**TASK DESCRIPTION**
Will you give the material below again, every line exactly as it is?

#### SOURCE MATERIAL ####

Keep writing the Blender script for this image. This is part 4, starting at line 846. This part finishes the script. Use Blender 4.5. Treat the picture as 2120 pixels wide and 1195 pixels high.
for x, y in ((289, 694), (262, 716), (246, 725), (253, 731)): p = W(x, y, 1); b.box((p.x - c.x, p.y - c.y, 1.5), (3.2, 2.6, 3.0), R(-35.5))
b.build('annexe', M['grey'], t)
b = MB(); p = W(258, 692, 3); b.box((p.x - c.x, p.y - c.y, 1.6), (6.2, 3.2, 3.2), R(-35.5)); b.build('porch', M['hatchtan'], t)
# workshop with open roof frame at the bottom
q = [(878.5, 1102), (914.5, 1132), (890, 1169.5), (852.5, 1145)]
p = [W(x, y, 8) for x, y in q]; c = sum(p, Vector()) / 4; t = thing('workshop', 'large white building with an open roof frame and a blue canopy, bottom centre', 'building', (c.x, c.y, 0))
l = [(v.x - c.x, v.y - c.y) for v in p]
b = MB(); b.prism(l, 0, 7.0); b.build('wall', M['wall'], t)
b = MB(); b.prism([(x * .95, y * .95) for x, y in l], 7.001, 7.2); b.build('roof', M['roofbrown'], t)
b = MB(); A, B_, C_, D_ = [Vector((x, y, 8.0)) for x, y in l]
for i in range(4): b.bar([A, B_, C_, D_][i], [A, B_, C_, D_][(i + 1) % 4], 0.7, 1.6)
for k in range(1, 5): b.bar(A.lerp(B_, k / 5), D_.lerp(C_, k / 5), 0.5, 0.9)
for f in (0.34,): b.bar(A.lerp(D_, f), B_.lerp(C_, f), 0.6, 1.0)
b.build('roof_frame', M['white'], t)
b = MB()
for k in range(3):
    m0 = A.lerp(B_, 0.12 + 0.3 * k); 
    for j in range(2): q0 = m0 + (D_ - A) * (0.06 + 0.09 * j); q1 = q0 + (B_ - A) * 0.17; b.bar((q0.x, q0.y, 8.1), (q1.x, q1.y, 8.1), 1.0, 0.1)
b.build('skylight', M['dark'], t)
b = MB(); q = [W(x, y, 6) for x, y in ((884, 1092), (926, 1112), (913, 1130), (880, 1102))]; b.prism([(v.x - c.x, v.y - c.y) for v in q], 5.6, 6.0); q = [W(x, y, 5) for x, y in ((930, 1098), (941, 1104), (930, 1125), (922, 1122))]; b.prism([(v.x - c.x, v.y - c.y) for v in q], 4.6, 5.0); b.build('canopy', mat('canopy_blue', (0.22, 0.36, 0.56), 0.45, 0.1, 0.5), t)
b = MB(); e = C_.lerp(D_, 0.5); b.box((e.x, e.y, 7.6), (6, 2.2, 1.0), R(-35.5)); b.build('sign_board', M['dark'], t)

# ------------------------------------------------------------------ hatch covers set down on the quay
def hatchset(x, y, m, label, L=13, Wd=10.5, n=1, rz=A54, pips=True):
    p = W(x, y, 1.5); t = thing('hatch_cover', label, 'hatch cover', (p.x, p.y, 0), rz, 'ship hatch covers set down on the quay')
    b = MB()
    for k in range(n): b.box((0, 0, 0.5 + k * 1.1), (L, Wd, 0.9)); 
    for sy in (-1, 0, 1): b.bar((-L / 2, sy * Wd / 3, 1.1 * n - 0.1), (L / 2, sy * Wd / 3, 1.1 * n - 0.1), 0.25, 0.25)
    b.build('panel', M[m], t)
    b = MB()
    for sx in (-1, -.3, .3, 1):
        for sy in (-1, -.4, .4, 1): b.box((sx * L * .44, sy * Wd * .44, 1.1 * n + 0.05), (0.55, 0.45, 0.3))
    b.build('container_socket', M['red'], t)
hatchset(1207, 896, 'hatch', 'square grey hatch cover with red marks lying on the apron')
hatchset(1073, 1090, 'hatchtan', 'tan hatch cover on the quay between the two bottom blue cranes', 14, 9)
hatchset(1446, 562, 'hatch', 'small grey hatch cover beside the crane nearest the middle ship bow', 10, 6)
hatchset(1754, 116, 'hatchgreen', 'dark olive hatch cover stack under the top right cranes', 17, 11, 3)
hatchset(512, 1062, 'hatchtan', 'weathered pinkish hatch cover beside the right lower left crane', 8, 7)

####

**SOLUTION TO THE PROBLEM**
Keep writing the Blender script for this image. This is part 4, starting at line 846. This part finishes the script. Use Blender 4.5. Treat the picture as 2120 pixels wide and 1195 pixels high.
for x, y in ((289, 694), (262, 716), (246, 725), (253, 731)): p = W(x, y, 1); b.box((p.x - c.x, p.y - c.y, 1.5), (3.2, 2.6, 3.0), R(-35.5))
b.build('annexe', M['grey'], t)
b = MB(); p = W(258, 692, 3); b.box((p.x - c.x, p.y - c.y, 1.6), (6.2, 3.2, 3.2), R(-35.5)); b.build('porch', M['hatchtan'], t)
# workshop with open roof frame at the bottom
q = [(878.5, 1102), (914.5, 1132), (890, 1169.5), (852.5, 1145)]
p = [W(x, y, 8) for x, y in q]; c = sum(p, Vector()) / 4; t = thing('workshop', 'large white building with an open roof frame and a blue canopy, bottom centre', 'building', (c.x, c.y, 0))
l = [(v.x - c.x, v.y - c.y) for v in p]
b = MB(); b.prism(l, 0, 7.0); b.build('wall', M['wall'], t)
b = MB(); b.prism([(x * .95, y * .95) for x, y in l], 7.001, 7.2); b.build('roof', M['roofbrown'], t)
b = MB(); A, B_, C_, D_ = [Vector((x, y, 8.0)) for x, y in l]
for i in range(4): b.bar([A, B_, C_, D_][i], [A, B_, C_, D_][(i + 1) % 4], 0.7, 1.6)
for k in range(1, 5): b.bar(A.lerp(B_, k / 5), D_.lerp(C_, k / 5), 0.5, 0.9)
for f in (0.34,): b.bar(A.lerp(D_, f), B_.lerp(C_, f), 0.6, 1.0)
b.build('roof_frame', M['white'], t)
b = MB()
for k in range(3):
    m0 = A.lerp(B_, 0.12 + 0.3 * k); 
    for j in range(2): q0 = m0 + (D_ - A) * (0.06 + 0.09 * j); q1 = q0 + (B_ - A) * 0.17; b.bar((q0.x, q0.y, 8.1), (q1.x, q1.y, 8.1), 1.0, 0.1)
b.build('skylight', M['dark'], t)
b = MB(); q = [W(x, y, 6) for x, y in ((884, 1092), (926, 1112), (913, 1130), (880, 1102))]; b.prism([(v.x - c.x, v.y - c.y) for v in q], 5.6, 6.0); q = [W(x, y, 5) for x, y in ((930, 1098), (941, 1104), (930, 1125), (922, 1122))]; b.prism([(v.x - c.x, v.y - c.y) for v in q], 4.6, 5.0); b.build('canopy', mat('canopy_blue', (0.22, 0.36, 0.56), 0.45, 0.1, 0.5), t)
b = MB(); e = C_.lerp(D_, 0.5); b.box((e.x, e.y, 7.6), (6, 2.2, 1.0), R(-35.5)); b.build('sign_board', M['dark'], t)

# ------------------------------------------------------------------ hatch covers set down on the quay
def hatchset(x, y, m, label, L=13, Wd=10.5, n=1, rz=A54, pips=True):
    p = W(x, y, 1.5); t = thing('hatch_cover', label, 'hatch cover', (p.x, p.y, 0), rz, 'ship hatch covers set down on the quay')
    b = MB()
    for k in range(n): b.box((0, 0, 0.5 + k * 1.1), (L, Wd, 0.9)); 
    for sy in (-1, 0, 1): b.bar((-L / 2, sy * Wd / 3, 1.1 * n - 0.1), (L / 2, sy * Wd / 3, 1.1 * n - 0.1), 0.25, 0.25)
    b.build('panel', M[m], t)
    b = MB()
    for sx in (-1, -.3, .3, 1):
        for sy in (-1, -.4, .4, 1): b.box((sx * L * .44, sy * Wd * .44, 1.1 * n + 0.05), (0.55, 0.45, 0.3))
    b.build('container_socket', M['red'], t)
hatchset(1207, 896, 'hatch', 'square grey hatch cover with red marks lying on the apron')
hatchset(1073, 1090, 'hatchtan', 'tan hatch cover on the quay between the two bottom blue cranes', 14, 9)
hatchset(1446, 562, 'hatch', 'small grey hatch cover beside the crane nearest the middle ship bow', 10, 6)
hatchset(1754, 116, 'hatchgreen', 'dark olive hatch cover stack under the top right cranes', 17, 11, 3)
hatchset(512, 1062, 'hatchtan', 'weathered pinkish hatch cover beside the right lower left crane', 8, 7)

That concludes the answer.